Sans mise en scène particulièrement aventureuse, si ce n’est le plan introductif passant au dessus des cuisines, Leclerc a un véritable sens du rythme, définit toutes les dynamiques du film et joue de modulations tout du long, faisant s’écouler les deux heures à une vitesse folle, nous embarquant dans ce récit d’isolement effrayant, pas toujours délicat dans l’écriture, le trait est même lourd, et les stéréotypes légions, mais conservant une frappante efficacité.
Certes, quelques grosses ficelles nous font tirer la grimace bien que le long-métrage soit une intéressante lecture des bas fonds, de leurs portes jusqu’à la moelle, réseau alternatif, limbes où richesse mène à la mort.

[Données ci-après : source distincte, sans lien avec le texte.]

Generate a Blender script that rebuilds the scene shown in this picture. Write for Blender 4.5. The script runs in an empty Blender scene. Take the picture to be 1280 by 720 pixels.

Le Plongeur est une proposition efficace, aux multiples rebondissements, qui pousse à l’apnée, dans une aube de millénaire bouillonnante de cultures souterraines transgressives, dans une Montréal-monstre qui happe les errants dans ses artères néfastes, entre thriller nocturne et film d’errance, où nous sommes happés face à des personnages, parfois caricaturaux, mais qui ont assez de profondeur pour nous saisir, qui sont incarnés avec dévotion, venant à toucher nos cœurs. Un sombre voyage.